+++ ENTRIES PROVIDED

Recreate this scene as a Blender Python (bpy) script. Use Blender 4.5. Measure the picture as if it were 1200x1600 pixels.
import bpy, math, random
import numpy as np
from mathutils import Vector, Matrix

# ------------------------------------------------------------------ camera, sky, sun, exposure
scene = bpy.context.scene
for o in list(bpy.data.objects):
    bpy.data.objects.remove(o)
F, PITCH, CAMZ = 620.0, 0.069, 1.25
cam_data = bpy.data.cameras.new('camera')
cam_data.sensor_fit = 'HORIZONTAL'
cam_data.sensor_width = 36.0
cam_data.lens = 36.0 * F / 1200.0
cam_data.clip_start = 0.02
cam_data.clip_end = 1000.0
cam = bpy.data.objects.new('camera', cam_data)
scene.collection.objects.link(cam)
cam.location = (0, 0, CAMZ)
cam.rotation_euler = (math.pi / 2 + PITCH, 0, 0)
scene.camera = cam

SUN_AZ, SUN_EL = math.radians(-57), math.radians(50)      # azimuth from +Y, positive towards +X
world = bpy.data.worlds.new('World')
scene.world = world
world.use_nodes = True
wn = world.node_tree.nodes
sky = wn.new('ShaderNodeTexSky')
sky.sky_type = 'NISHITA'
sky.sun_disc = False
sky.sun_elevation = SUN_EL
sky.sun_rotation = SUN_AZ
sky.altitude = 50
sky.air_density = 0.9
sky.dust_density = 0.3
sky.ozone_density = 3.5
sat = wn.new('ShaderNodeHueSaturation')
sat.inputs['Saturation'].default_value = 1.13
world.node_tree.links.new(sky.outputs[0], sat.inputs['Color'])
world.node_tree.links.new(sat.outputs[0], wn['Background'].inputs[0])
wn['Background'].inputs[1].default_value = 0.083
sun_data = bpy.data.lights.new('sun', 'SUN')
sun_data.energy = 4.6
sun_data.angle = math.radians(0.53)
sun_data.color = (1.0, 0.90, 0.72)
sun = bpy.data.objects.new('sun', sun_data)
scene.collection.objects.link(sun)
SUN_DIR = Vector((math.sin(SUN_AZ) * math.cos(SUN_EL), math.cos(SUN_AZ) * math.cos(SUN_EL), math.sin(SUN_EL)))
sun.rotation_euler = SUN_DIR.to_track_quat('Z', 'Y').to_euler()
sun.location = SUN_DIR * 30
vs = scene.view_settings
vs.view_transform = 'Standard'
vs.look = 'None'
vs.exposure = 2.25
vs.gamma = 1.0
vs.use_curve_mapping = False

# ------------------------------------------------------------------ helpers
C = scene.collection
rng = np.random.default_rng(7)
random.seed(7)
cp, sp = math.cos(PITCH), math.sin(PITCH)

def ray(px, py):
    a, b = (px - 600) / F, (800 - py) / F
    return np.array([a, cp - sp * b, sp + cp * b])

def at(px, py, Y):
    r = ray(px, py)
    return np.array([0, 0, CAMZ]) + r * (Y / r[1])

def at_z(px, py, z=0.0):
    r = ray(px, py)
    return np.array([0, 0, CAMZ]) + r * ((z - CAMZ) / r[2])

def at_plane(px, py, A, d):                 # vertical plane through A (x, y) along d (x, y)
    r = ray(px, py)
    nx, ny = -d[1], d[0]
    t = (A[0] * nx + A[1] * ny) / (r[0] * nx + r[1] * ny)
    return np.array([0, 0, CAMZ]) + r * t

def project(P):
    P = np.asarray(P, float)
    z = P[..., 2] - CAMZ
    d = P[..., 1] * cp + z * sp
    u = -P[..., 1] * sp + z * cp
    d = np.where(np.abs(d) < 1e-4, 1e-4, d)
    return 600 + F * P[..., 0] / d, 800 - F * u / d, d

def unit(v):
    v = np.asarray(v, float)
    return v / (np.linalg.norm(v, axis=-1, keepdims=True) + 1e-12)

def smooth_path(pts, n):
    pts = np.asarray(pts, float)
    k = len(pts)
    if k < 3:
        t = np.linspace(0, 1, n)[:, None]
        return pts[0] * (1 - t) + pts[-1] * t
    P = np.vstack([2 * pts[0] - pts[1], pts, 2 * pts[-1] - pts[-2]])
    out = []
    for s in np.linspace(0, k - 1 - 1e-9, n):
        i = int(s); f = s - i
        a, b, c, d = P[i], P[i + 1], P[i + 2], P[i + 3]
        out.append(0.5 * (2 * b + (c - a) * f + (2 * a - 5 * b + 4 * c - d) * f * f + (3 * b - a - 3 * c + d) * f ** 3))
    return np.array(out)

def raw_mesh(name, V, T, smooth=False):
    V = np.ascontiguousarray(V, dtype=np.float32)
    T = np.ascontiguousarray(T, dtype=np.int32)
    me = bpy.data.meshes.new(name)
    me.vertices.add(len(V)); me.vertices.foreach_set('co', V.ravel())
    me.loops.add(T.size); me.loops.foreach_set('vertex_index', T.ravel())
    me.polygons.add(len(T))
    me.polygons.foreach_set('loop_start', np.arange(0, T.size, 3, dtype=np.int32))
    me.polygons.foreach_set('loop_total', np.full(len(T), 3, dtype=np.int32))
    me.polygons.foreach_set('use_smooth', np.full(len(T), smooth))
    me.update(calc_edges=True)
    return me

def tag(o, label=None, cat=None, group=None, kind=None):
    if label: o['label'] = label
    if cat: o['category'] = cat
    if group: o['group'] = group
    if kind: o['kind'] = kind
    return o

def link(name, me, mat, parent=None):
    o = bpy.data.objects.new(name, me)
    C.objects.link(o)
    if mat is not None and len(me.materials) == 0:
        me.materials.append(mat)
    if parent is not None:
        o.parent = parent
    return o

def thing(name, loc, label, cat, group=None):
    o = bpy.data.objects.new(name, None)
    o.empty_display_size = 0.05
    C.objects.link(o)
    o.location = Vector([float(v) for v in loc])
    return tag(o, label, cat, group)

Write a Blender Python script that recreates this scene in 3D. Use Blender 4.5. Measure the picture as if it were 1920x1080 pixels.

++++++

- _TASK_:
Copy out the whole listing exactly.

- _SOLVED EXERCISE_:
Recreate this scene as a Blender Python (bpy) script. Use Blender 4.5. Measure the picture as if it were 1200x1600 pixels.
import bpy, math, random
import numpy as np
from mathutils import Vector, Matrix

# ------------------------------------------------------------------ camera, sky, sun, exposure
scene = bpy.context.scene
for o in list(bpy.data.objects):
    bpy.data.objects.remove(o)
F, PITCH, CAMZ = 620.0, 0.069, 1.25
cam_data = bpy.data.cameras.new('camera')
cam_data.sensor_fit = 'HORIZONTAL'
cam_data.sensor_width = 36.0
cam_data.lens = 36.0 * F / 1200.0
cam_data.clip_start = 0.02
cam_data.clip_end = 1000.0
cam = bpy.data.objects.new('camera', cam_data)
scene.collection.objects.link(cam)
cam.location = (0, 0, CAMZ)
cam.rotation_euler = (math.pi / 2 + PITCH, 0, 0)
scene.camera = cam

SUN_AZ, SUN_EL = math.radians(-57), math.radians(50)      # azimuth from +Y, positive towards +X
world = bpy.data.worlds.new('World')
scene.world = world
world.use_nodes = True
wn = world.node_tree.nodes
sky = wn.new('ShaderNodeTexSky')
sky.sky_type = 'NISHITA'
sky.sun_disc = False
sky.sun_elevation = SUN_EL
sky.sun_rotation = SUN_AZ
sky.altitude = 50
sky.air_density = 0.9
sky.dust_density = 0.3
sky.ozone_density = 3.5
sat = wn.new('ShaderNodeHueSaturation')
sat.inputs['Saturation'].default_value = 1.13
world.node_tree.links.new(sky.outputs[0], sat.inputs['Color'])
world.node_tree.links.new(sat.outputs[0], wn['Background'].inputs[0])
wn['Background'].inputs[1].default_value = 0.083
sun_data = bpy.data.lights.new('sun', 'SUN')
sun_data.energy = 4.6
sun_data.angle = math.radians(0.53)
sun_data.color = (1.0, 0.90, 0.72)
sun = bpy.data.objects.new('sun', sun_data)
scene.collection.objects.link(sun)
SUN_DIR = Vector((math.sin(SUN_AZ) * math.cos(SUN_EL), math.cos(SUN_AZ) * math.cos(SUN_EL), math.sin(SUN_EL)))
sun.rotation_euler = SUN_DIR.to_track_quat('Z', 'Y').to_euler()
sun.location = SUN_DIR * 30
vs = scene.view_settings
vs.view_transform = 'Standard'
vs.look = 'None'
vs.exposure = 2.25
vs.gamma = 1.0
vs.use_curve_mapping = False

# ------------------------------------------------------------------ helpers
C = scene.collection
rng = np.random.default_rng(7)
random.seed(7)
cp, sp = math.cos(PITCH), math.sin(PITCH)

def ray(px, py):
    a, b = (px - 600) / F, (800 - py) / F
    return np.array([a, cp - sp * b, sp + cp * b])

def at(px, py, Y):
    r = ray(px, py)
    return np.array([0, 0, CAMZ]) + r * (Y / r[1])

def at_z(px, py, z=0.0):
    r = ray(px, py)
    return np.array([0, 0, CAMZ]) + r * ((z - CAMZ) / r[2])

def at_plane(px, py, A, d):                 # vertical plane through A (x, y) along d (x, y)
    r = ray(px, py)
    nx, ny = -d[1], d[0]
    t = (A[0] * nx + A[1] * ny) / (r[0] * nx + r[1] * ny)
    return np.array([0, 0, CAMZ]) + r * t

def project(P):
    P = np.asarray(P, float)
    z = P[..., 2] - CAMZ
    d = P[..., 1] * cp + z * sp
    u = -P[..., 1] * sp + z * cp
    d = np.where(np.abs(d) < 1e-4, 1e-4, d)
    return 600 + F * P[..., 0] / d, 800 - F * u / d, d

def unit(v):
    v = np.asarray(v, float)
    return v / (np.linalg.norm(v, axis=-1, keepdims=True) + 1e-12)

def smooth_path(pts, n):
    pts = np.asarray(pts, float)
    k = len(pts)
    if k < 3:
        t = np.linspace(0, 1, n)[:, None]
        return pts[0] * (1 - t) + pts[-1] * t
    P = np.vstack([2 * pts[0] - pts[1], pts, 2 * pts[-1] - pts[-2]])
    out = []
    for s in np.linspace(0, k - 1 - 1e-9, n):
        i = int(s); f = s - i
        a, b, c, d = P[i], P[i + 1], P[i + 2], P[i + 3]
        out.append(0.5 * (2 * b + (c - a) * f + (2 * a - 5 * b + 4 * c - d) * f * f + (3 * b - a - 3 * c + d) * f ** 3))
    return np.array(out)

def raw_mesh(name, V, T, smooth=False):
    V = np.ascontiguousarray(V, dtype=np.float32)
    T = np.ascontiguousarray(T, dtype=np.int32)
    me = bpy.data.meshes.new(name)
    me.vertices.add(len(V)); me.vertices.foreach_set('co', V.ravel())
    me.loops.add(T.size); me.loops.foreach_set('vertex_index', T.ravel())
    me.polygons.add(len(T))
    me.polygons.foreach_set('loop_start', np.arange(0, T.size, 3, dtype=np.int32))
    me.polygons.foreach_set('loop_total', np.full(len(T), 3, dtype=np.int32))
    me.polygons.foreach_set('use_smooth', np.full(len(T), smooth))
    me.update(calc_edges=True)
    return me

def tag(o, label=None, cat=None, group=None, kind=None):
    if label: o['label'] = label
    if cat: o['category'] = cat
    if group: o['group'] = group
    if kind: o['kind'] = kind
    return o

def link(name, me, mat, parent=None):
    o = bpy.data.objects.new(name, me)
    C.objects.link(o)
    if mat is not None and len(me.materials) == 0:
        me.materials.append(mat)
    if parent is not None:
        o.parent = parent
    return o

def thing(name, loc, label, cat, group=None):
    o = bpy.data.objects.new(name, None)
    o.empty_display_size = 0.05
    C.objects.link(o)
    o.location = Vector([float(v) for v in loc])
    return tag(o, label, cat, group)

Write a Blender Python script that recreates this scene in 3D. Use Blender 4.5. Measure the picture as if it were 1920x1080 pixels.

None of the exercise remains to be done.